Depending on the mode you’ve chosen, character death in the game can either be permanent, as is the case with Classic game mode, or characters can be revived between each battle. Combat takes place over a grid-based map that may have obstacles that block or limit movement, like bodies of water, and terrain that increase stats when a character ends their turn on it. An example would be forest tiles that increase a character’s evasion stat.

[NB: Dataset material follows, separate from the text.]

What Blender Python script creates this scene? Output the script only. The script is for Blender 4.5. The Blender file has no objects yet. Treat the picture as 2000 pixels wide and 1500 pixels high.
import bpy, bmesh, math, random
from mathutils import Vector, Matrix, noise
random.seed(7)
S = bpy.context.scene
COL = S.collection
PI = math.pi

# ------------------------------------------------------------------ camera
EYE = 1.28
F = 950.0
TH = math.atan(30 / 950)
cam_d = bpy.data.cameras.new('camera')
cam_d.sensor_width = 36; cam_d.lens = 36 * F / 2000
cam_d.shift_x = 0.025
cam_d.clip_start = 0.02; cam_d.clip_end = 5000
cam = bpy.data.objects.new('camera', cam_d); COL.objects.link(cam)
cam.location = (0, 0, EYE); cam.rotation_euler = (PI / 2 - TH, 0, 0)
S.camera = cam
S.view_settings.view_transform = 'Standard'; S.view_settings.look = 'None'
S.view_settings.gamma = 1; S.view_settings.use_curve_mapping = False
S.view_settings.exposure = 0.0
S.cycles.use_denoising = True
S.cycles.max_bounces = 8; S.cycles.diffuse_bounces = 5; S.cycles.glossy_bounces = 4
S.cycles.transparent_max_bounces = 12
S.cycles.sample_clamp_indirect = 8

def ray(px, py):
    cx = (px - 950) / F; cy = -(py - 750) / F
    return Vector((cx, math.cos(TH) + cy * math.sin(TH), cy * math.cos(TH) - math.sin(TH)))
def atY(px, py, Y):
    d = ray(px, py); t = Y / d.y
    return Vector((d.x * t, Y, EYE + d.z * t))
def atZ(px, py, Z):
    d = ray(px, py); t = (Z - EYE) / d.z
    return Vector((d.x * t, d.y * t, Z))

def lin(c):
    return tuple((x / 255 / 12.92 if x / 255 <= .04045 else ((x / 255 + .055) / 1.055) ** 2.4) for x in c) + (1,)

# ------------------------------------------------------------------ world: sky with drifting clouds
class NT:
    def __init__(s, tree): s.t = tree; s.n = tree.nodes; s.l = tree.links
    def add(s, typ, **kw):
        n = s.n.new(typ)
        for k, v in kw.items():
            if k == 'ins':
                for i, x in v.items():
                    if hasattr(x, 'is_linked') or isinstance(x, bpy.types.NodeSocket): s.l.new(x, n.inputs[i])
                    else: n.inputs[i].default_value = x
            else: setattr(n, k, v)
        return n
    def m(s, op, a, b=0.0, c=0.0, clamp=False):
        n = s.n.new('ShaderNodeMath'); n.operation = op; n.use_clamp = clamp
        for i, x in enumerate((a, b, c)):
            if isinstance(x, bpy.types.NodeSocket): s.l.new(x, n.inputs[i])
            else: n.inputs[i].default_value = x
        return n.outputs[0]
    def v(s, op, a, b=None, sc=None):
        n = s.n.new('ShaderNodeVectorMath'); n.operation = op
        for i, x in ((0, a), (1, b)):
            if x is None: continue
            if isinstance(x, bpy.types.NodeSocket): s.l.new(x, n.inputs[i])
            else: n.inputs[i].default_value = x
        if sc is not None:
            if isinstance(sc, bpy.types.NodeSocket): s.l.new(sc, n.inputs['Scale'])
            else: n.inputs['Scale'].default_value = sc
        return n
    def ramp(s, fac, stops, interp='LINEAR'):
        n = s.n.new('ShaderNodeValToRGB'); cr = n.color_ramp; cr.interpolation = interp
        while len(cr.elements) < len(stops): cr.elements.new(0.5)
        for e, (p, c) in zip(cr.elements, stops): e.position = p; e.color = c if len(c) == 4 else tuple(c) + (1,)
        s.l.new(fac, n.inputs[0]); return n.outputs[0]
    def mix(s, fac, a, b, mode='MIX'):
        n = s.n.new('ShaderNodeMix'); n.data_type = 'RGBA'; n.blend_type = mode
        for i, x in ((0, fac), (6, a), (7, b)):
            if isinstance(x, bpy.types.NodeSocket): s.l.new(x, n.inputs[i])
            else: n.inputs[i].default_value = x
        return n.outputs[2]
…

Each character can have a variety of classes, including mounted knights that minimize movement penalties, or flying units that ignore them altogether. Combat in Fire Emblem: Three Houses can be challenging at first, especially for players unfamiliar with the series. However, in an effort to make the game more accessible to new players, the combat has been downgraded somewhat. It is a lot less challenging than the combat in previous entries of the series, even on higher difficulty levels. Still, there is still plenty of strategizing to be done, which is a hallmark of the combat in Fire Emblem games.

Final Thoughts

The Fire Emblem series is a strong, well-established franchise amongst many JRPG’s. Its unique combat offers a fresh way to enjoy a roleplaying game. Unfortunately, however, despite being so unique, each new game in the entry seems to offer no new innovation that can be considered a “game changer”. Until now, that is.

Fire Emblem: Three Houses offers a breath of fresh air for the series, emphasizing character-driven story over an increasingly stale combat system, and it works. You have plenty of re-playability, thanks to how the influence system works and the different branching storyline. Couple that with multiple new DLC’s, both planned and already released, and you can enjoy this game and its characters for multiple hours.